Furthermore, I find it worse that when push comes to shove, our elected officials will toe the party line, seeing every vote as a move in a game of political chess, rather than actually vote the way anyone, you, me, or big-money bribers, feels. (Of course, the big-money bribers give directly to the party, which is part of the problem.) I don’t want my senator voting against what he told me he’d vote for just because if his party loses that vote it puts them in a weaker position for some future election.

Personally, I’m not an apathetic voter. I make a point of voting in every election. But I think that those who are apathetic are apathetic for that reason: they see all politicians as people playing power games rather than actually discussing the issues that affect our lives.

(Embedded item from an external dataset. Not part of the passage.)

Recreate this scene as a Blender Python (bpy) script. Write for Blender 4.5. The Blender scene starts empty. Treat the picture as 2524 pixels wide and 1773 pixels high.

I think that if we could somehow do away with political parties, the system would be cleaner. I know that even if we abolished the parties, those who wish to work and act together will find a way to do so. But if that cooperation is not formalized as an actual organization, then maybe all that strategizing that kills real lawmaking and executive action will be curtailed.


Chaim Mattis Keller
ckeller@schicktech.com

“Sherlock Holmes once said that once you have eliminated the
impossible, whatever remains, however improbable, must be
the answer. I, however, do not like to eliminate the impossible.
The impossible often has a kind of integrity to it that the merely improbable lacks.”
– Douglas Adams’s Dirk Gently, Holistic Detective

I wish that I had time to find out the positions of each and every candidate…which I just don’t seem to have. Nor do I always believe what they say. I am completely removed from both the Dems and the Reps…just starting to hear about the liberatarians…maybe when I have it all figured out…I’ll vote again.